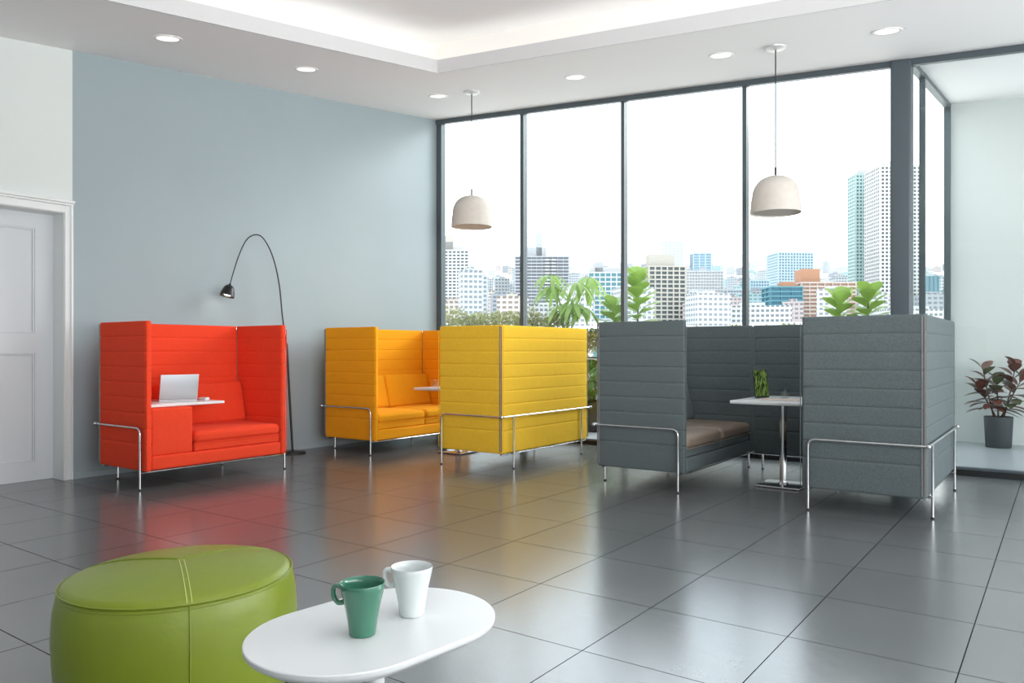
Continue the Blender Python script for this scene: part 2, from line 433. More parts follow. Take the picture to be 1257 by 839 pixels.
# glazed front of the alcove, its side glazing, floor, wall and ceiling
bm = bmesh.new(); box(bm, COLX[1], 3.0, YW+.02, YW+.08, .05, .075); pillar(bm, 1.6, 1.65, YW, YW+.09, .05)
w = struct('window_5', bm, M['frame'])
bm = bmesh.new(); prism(bm, [(COLX[1],YW+.035),(1.6,YW+.035),(1.6,YW+.045),(COLX[1],YW+.045)], .07, lambda x,y: ceil_z(x,y)-.055)
obj('window_pane', bm, M['glass_pane'], w)
XA, YA = -1.14, 11.08
bm = bmesh.new()
pillar(bm, XA-.075, XA-.02, 8.86, 8.91, .05); pillar(bm, XA-.09, XA-.02, YA-.07, YA-.0, .05)
prism(bm, [(XA-.09,YW+.14),(XA-.02,YW+.14),(XA-.02,YA),(XA-.09,YA)], lambda x,y: ceil_z(x,y)-.05, lambda x,y: ceil_z(x,y)+.0)
box(bm, XA-.09, XA-.02, YW+.14, YA, 0.0, .06)
w = struct('window_6', bm, M['frame'])
bm = bmesh.new(); prism(bm, [(XA-.06,YW+.14),(XA-.05,YW+.14),(XA-.05,YA-.07),(XA-.06,YA-.07)], .05, lambda x,y: ceil_z(x,y)-.04)
obj('window_pane', bm, M['glass_side'], w)
struct('floor_alcove', B(XA-.1, 3.2, YW+.06, YA+.2, -.12, -.002), M['alcove_floor'])
bm = bmesh.new(); prism(bm, [(XA-.10,YA),(3.2,YA),(3.2,YA+.2),(XA-.10,YA+.2)], 0, lambda x,y: ceil_z(x,y)+.1)
struct('wall_alcove', bm, M['white_plaster'])
bm = bmesh.new(); prism(bm, [(XA-.10,YW+.16),(3.2,YW+.16),(3.2,YA+.2),(XA-.10,YA+.2)], ceil_z, lambda x,y: ceil_z(x,y)+.12)
struct('ceiling_alcove', bm, M['ceiling'])

# ------------------------------------------------------------------ high-backed alcove sofas
PZ0, PZ1, BAND = 0.155, 1.39, 0.127
def quilt(bm, L, T, z0=PZ0, z1=PZ1, mtx=None, puff=0.0055, seed=0):
    """upholstered panel L long (x), T thick (y), quilted in level bands; closed rounded top, bottom and ends"""
    seams = [z1-BAND*k for k in range(1, 9) if z1-BAND*k > z0+.1]
    zs = [z1] + seams + [z0]
    lv = []
    for i in range(len(zs)-1):
        hi, lo = zs[i], zs[i+1]; h = hi-lo
        ts = (0, .018, .045, .09, .18, .4, .6, .82, .91, .955, .982)
        for t in ts:
            s = min(t, 1-t); e = min(1, (s*h)/.014) if h else 1
            pf = math.sin(min(1, e)*PI/2)**.8 if e > 0 else 0
            pf = .85*pf + .15*(1-(2*t-1)**2)
            if i == 0 and t == 0: pf = -2.2
            lv.append((hi-h*t, pf))
    lv.append((z0, -2.2))
    def loop(l, t):
        r = min(t*.48, .022); a = []
        n = 14
        for k in range(n+1): a.append((-l/2+r + (l-2*r)*k/n, -t/2))
        for k in range(1, 5): q = -PI/2 + PI/2*k/5; a.append((l/2-r+r*math.cos(q), -t/2+r+r*math.sin(q)))
        for k in range(n+1): a.append((l/2-r-(l-2*r)*k/n if 0 else l/2-r - (l-2*r)*k/n, t/2))
        for k in range(1, 5): q = PI/2 + PI/2*k/5; a.append((-l/2+r+r*math.cos(q), t/2-r+r*math.sin(q)))
        return a
    rings = []
    for z, pf in lv:
        g = puff*pf
        ring = []
        for (x, y) in loop(L+g*.6, T+2*g):
            w = noise.noise(Vector((x*7+seed*3.1, y*9, z*9+seed)))*.0022*(1 if pf > .2 else .3)
            p = Vector((x, y + (w if y > 0 else -w), z))
            ring.append(bm.verts.new(mtx @ p if mtx else p))
        rings.append(ring)
    n = len(rings[0])
    for a, b in zip(rings, rings[1:]):
        for k in range(n): bm.faces.new((a[k], b[k], b[(k+1) % n], a[(k+1) % n]))
    bm.faces.new(rings[0]); bm.faces.new(rings[-1][::-1])
    return bm
RZ90 = Matrix.Rotation(PI/2, 4, 'Z')
def sofa(name, label, loc, rz, W, D, fab, seat, console=False, split=True, H=PZ1, group=None):
    t = thing(name, label, 'sofa', loc, rz, group)
    T = .05
    hx, hy = D/2, W/2
    for s in (-1, 1):
        bm = quilt(bmesh.new(), D, T, z1=H, mtx=Matrix.Translation((0, s*(hy-T/2), 0)), seed=s+2+W)
        p = obj('side_panel', bm, fab, t, smooth=True, angle=60)
        bm = bmesh.new()
        tube(bm, [(hx+.004, s*(hy-T/2+.022), PZ0+.02+.03*k) for k in range(int((H-PZ0-.03)/.03))], .0035, 6)
        obj('piping', bm, fab, p, smooth=True)
    bm = quilt(bmesh.new(), W-.012, T, z1=H, mtx=Matrix.Translation((-hx+T/2, 0, 0)) @ RZ90, seed=W*2)
    bp = obj('back_panel', bm, fab, t, smooth=True, angle=60)
    for s in (-1, 1):      # zips that join the panels: outside the rear corners and inside them
        bm = bmesh.new(); box(bm, -hx-.006, -hx+.004, s*(hy+.002)-.0025, s*(hy+.002)+.0025, PZ0+.02, H-.015)
        box(bm, -hx+.012, -hx+.020, s*(hy+.006)-.003, s*(hy+.006)+.003, PZ0+.02, H-.015)
        box(bm, -hx+T+.006, -hx+T+.010, s*(hy-T-.008)-.002, s*(hy-T-.008)+.002, .5, H-.02)
        obj('zipper', bm, M['zip'], t)
        bm = bmesh.new(); rbox(bm, (-hx+T+.008, s*(hy-T-.012), H-.022), (.008, .012, .045), .003, n=1)
        obj('zip_pull', bm, M['chrome'], t, smooth=True)
    # seat base and cushions
    yi = hy-T-.006
    bm = bmesh.new(); rbox(bm, ((T+.0)/2-.004, 0, .215), (D-T-.012, 2*yi, .115), .014, (.004, 0, 0), 5)
    obj('seat_base', bm, fab, t, smooth=True)
    y0 = -yi + (.385 if console else 0.004); y1 = yi-.004
    spans = [(y0, (y0+y1)/2-.003), ((y0+y1)/2+.003, y1)] if split else [(y0, y1)]
    for a, b in spans:
        fr = hx-.012; bk = -hx+T+.01
        bm = bmesh.new(); rbox(bm, ((fr+bk)/2, (a+b)/2, .31), (fr-bk-.015, b-a, .075), .018, (.004, 0, 0), 5)
        sl = obj('seat_underlay', bm, fab, t, smooth=True)
        bm = bmesh.new(); rbox(bm, ((fr+bk)/2+.004, (a+b)/2, .395), (fr-bk, b-a, .105), .040, (.006, 0, .014), 8)
        cu = obj('seat_cushion', bm, seat, t, smooth=True)
        bm = bmesh.new(); tube(bm, bent([(bk+.1, a+.001, .348), (fr+.008, a+.001, .348), (fr+.008, b-.001, .348), (bk+.1, b-.001, .348)], .035), .0042, 8)
        obj('piping', bm, M['taupe'] if seat is M['taupe'] else fab, cu, smooth=True)
        mt = Matrix.Translation((bk+.115, (a+b)/2, .455)) @ Matrix.Rotation(math.radians(-14), 4, 'Y')
        bm = bmesh.new(); rbox(bm, (0, 0, .19), (.115, b-a-.004, .40), .030, (.012, 0, 0), 8, mtx=mt)
        obj('back_cushion', bm, fab, t, smooth=True)
    if console:
        bm = bmesh.new(); rbox(bm, (.025, -yi+.188, .468), (D-T-.05, .372, .395), .020, (.003, .003, 0), 6)
        obj('console_cabinet', bm, fab, t, smooth=True)
        bm = bmesh.new(); rbox(bm, (-.055, -yi+.375, .679), (D-.145, .745, .024), .006, n=2)
        obj('tabletop', bm, M['white_top'], t, smooth=True, angle=40, label='thin white cantilevered tabletop')
    # chrome tube frame
    zr, R = .510, .0090
    for s in (-1, 1):
        yy = s*(hy+.022)
        bm = tube(bmesh.new(), bent([(-hx-.034, yy, zr), (hx-.055, yy, zr), (hx-.055, yy, .006)], .055), R, 12)
        fr_ = obj('side_rail', bm, M['chrome'], t, smooth=True, angle=60)
        bm = bmesh.new(); lathe(bm, [(0,0),(.013,0),(.014,.004),(.013,.012),(0,.012)], 16, c=(hx-.055, yy, 0))
        obj('glide', bm, M['black'], fr_, smooth=True)
        bm = tube(bmesh.new(), [(-hx-.024, s*(hy-.17), zr), (-hx-.024, s*(hy-.17), .006)], R, 12)
        lg = obj('leg', bm, M['chrome'], t, smooth=True, angle=60)
        bm = bmesh.new(); lathe(bm, [(0,0),(.013,0),(.014,.004),(.013,.012),(0,.012)], 16, c=(-hx-.024, s*(hy-.17), 0))
        obj('glide', bm, M['black'], lg, smooth=True)
        bm = bmesh.new(); lathe(bm, [(0,-.02),(.014,-.02),(.014,.02),(0,.02)], 16)
        bmesh.ops.transform(bm, matrix=Matrix.Translation((-hx-.024, s*(hy+.022), zr)) @ Matrix.Rotation(PI/2, 4, 'X'), verts=bm.verts[:])
        obj('rail_joint', bm, M['chrome'], t, smooth=True)
    bm = tube(bmesh.new(), [(-hx-.024, -hy-.040, zr), (-hx-.024, hy+.040, zr)], R, 12)
    obj('back_rail', bm, M['chrome'], t, smooth=True, angle=60)
    bm = tube(bmesh.new(), [(hx-.02, -hy+.02, PZ0-.006), (hx-.02, hy-.02, PZ0-.006)], .006, 8)
    tube(bm, [(-hx+.02, -hy+.02, PZ0-.010), (-hx+.02, hy-.02, PZ0-.010)], .011, 10)
    for s in (-1, 1): tube(bm, [(-hx-.03, s*(hy-.17), PZ0-.010), (hx-.02, s*(hy-.17), PZ0-.008)], .009, 8)
    for s in (-1, 1): tube(bm, [(hx-.055, s*(hy+.03), PZ0-.010), (hx-.055, s*(hy-.18), PZ0-.008)], .007, 8)
    obj('under_frame', bm, M['chrome'], t, smooth=True, angle=60)
    return t
sofa('highback_sofa', 'red high-backed booth sofa with a built-in white tabletop holding the laptop', (-6.44, 4.005, 0), 0, 1.385, .76, M['red'], M['red'], console=True, split=False)
sofa('highback_sofa', 'amber yellow high-backed booth sofa with open seat turned to the viewer, near the blue wall', (-6.48, 6.70, 0), 0, 1.64, .82, M['amber'], M['amber'], H=1.405)
sofa('highback_sofa', 'lemon yellow high-backed booth sofa seen from behind with its chrome rail', (-4.745, 6.67, 0), PI, 1.62, .79, M['lemon'], M['lemon'])
sofa('highback_sofa', 'grey high-backed booth sofa with the brown leather seat in view', (-2.86, 6.615, 0), 0, 1.66, .80, M['grey'], M['taupe'])
sofa('highback_sofa', 'grey high-backed booth sofa seen from behind, beside the glazed alcove', (-1.15, 6.545, 0), PI, 1.63, .80, M['grey'], M['taupe'])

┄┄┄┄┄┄

_DO THIS_: Go through the listing above and locate each line that holds the word "from". Copy those lines.

_THE SOLUTION_:
Continue the Blender Python script for this scene: part 2, from line 433. More parts follow. Take the picture to be 1257 by 839 pixels.
sofa('highback_sofa', 'lemon yellow high-backed booth sofa seen from behind with its chrome rail', (-4.745, 6.67, 0), PI, 1.62, .79, M['lemon'], M['lemon'])
sofa('highback_sofa', 'grey high-backed booth sofa seen from behind, beside the glazed alcove', (-1.15, 6.545, 0), PI, 1.63, .80, M['grey'], M['taupe'])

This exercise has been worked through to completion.